• SET PROBLEM: Note each line of the listing that contains the string "pixels", and copy it.

════════════════

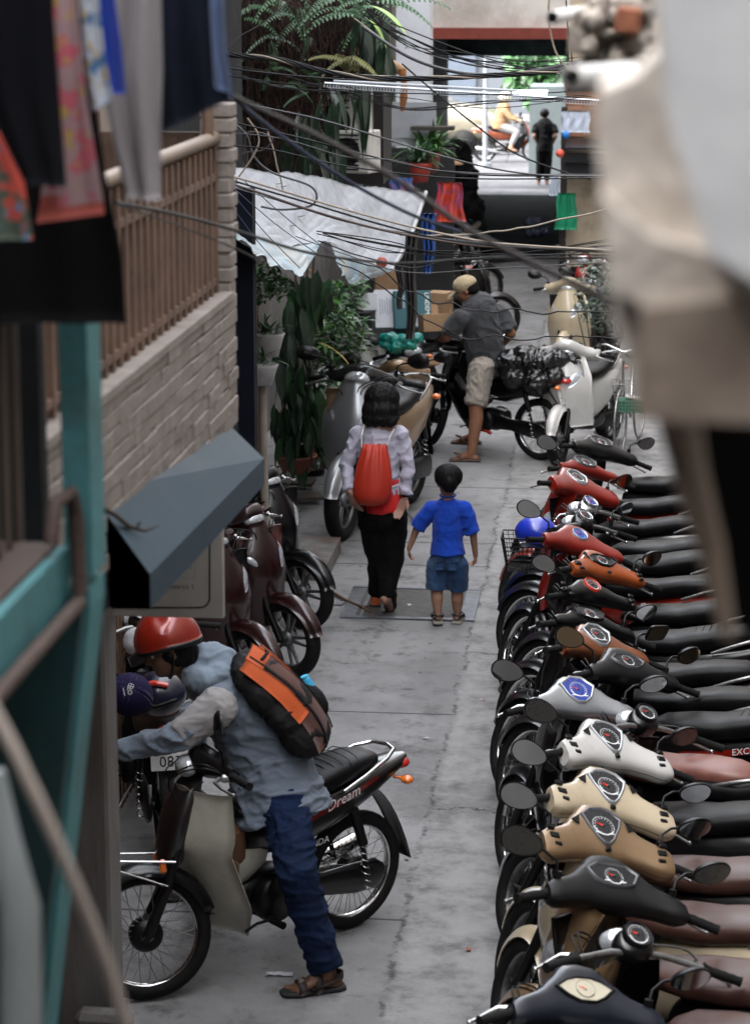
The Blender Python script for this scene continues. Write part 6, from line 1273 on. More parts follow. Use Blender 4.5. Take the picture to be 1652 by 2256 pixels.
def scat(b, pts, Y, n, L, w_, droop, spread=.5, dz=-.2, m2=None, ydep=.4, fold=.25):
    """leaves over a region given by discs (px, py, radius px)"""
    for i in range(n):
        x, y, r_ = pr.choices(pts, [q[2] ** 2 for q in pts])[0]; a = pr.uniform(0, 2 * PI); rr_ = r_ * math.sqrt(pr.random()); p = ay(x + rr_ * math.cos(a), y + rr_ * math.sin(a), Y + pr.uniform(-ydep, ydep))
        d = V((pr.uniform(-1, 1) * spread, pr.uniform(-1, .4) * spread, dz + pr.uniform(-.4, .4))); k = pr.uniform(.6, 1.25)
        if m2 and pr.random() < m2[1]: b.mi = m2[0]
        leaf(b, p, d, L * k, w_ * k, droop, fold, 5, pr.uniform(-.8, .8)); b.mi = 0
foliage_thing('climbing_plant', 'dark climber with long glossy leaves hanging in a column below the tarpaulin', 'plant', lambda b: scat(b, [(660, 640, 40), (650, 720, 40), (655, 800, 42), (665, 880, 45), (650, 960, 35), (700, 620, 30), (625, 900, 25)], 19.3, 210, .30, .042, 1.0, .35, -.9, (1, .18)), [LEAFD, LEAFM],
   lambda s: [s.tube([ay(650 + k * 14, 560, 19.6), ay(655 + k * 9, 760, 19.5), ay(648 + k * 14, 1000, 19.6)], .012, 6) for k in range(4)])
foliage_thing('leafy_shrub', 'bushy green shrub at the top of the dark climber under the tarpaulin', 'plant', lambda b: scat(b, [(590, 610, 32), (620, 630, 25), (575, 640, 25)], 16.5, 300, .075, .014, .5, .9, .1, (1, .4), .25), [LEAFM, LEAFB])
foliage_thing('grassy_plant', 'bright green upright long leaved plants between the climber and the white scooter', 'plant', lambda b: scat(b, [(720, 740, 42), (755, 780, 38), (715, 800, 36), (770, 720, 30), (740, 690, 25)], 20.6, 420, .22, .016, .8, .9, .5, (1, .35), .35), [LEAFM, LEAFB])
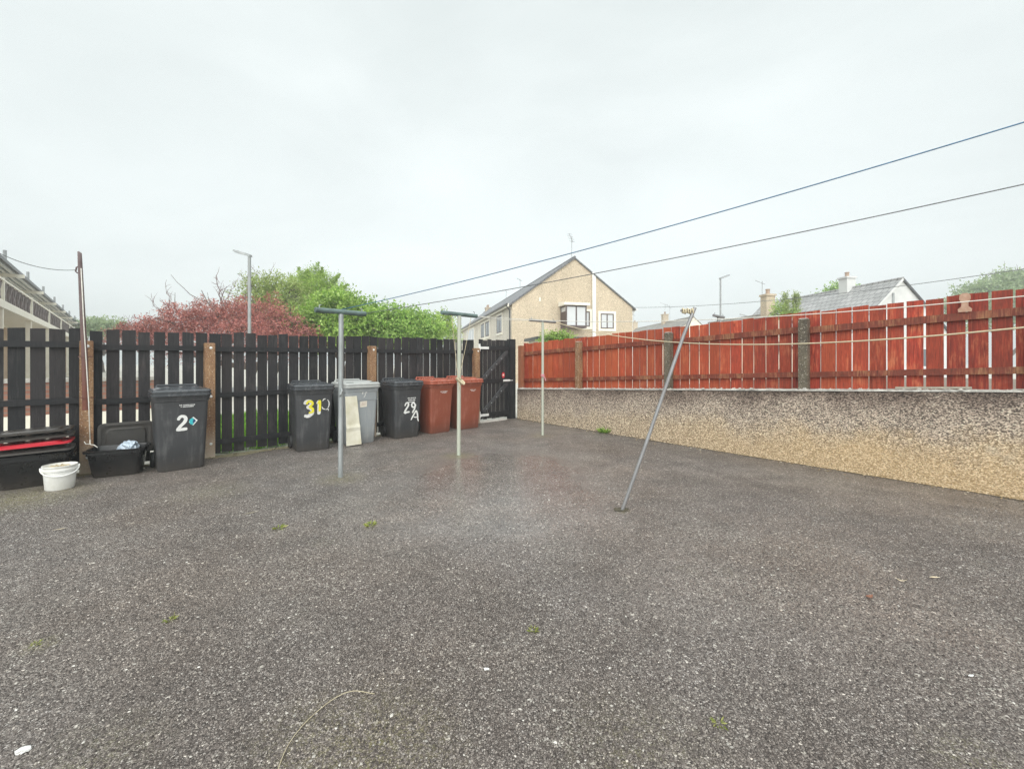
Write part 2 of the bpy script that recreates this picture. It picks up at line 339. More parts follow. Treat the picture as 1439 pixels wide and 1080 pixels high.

════════════════

• EXERCISE RESPONSE:
The Blender Python script for this scene continues. Write part 6, from line 1273 on. More parts follow. Use Blender 4.5. Take the picture to be 1652 by 2256 pixels.
Write part 2 of the bpy script that recreates this picture. It picks up at line 339. More parts follow. Treat the picture as 1439 pixels wide and 1080 pixels high.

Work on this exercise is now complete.